Monday, June 18, 2007

Lost and Found


When Charles Burnett was a budding UCLA film student that last thing he probably thought was that the student film he was cobbling together on 16mm stock, with many unknown and amateur players, and editing in his spare time, would wind up becoming a film school staple, shown by dozens of bearded film profs to countless budding young Spielberg’s as prime examples of (a) making the film you want to make, (b) delivering on an actual cinematic vision, and (c) unintentionally creating a cult film that only students and some selected festival audiences ever got to see. His 1977 student film, Killer of Sheep, is finally, deservedly, getting at least a limited mass release, complete with a newly restored print and a resolution of the musical/soundtrack issues that have prevented the film from achieving a commercial release so far. (Only one song included on the original soundtrack has been removed-Dinah Washington’s version of “Unforgettable”, which has been replaced with her “This Bitter Earth.”) Burnett’s movie, a totally original effort set in the post-riot Watts section of L.A., eschews the blaxploitation of the time for a grounded and strangely muted humanism.

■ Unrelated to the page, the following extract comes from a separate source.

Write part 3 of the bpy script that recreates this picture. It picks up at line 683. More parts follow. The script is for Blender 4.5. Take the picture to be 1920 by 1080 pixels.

The title character (played by Henry Gayle Sanders), who works in a slaughterhouse, just plods along, as does his neighborhood, and seemingly all of his environment. The film shuns plot dynamics for an incidental feel, and the screen just simmers the with the opaque stock of class structure, refusing to even hint at the politics of oppression, content with just presenting a landscape overtaken by malaise and quiet discontent. Burnett, who is still working, went on to make a few movies that were noticed (To Sleep With Anger-1990, The Glass Shield-1994), but nothing as powerful or profound as this. Killer of Sheep is a little gem, a poetic effort, a first novel-like burst of artistic energy.

1 comment:

skylolo99 said...

It's coming September 14 - 20, 2007 Cable Car Cinema
Providence, RI
It just played at the Museum of Fine Arts in Boston.
The trailer is beautiful on its own.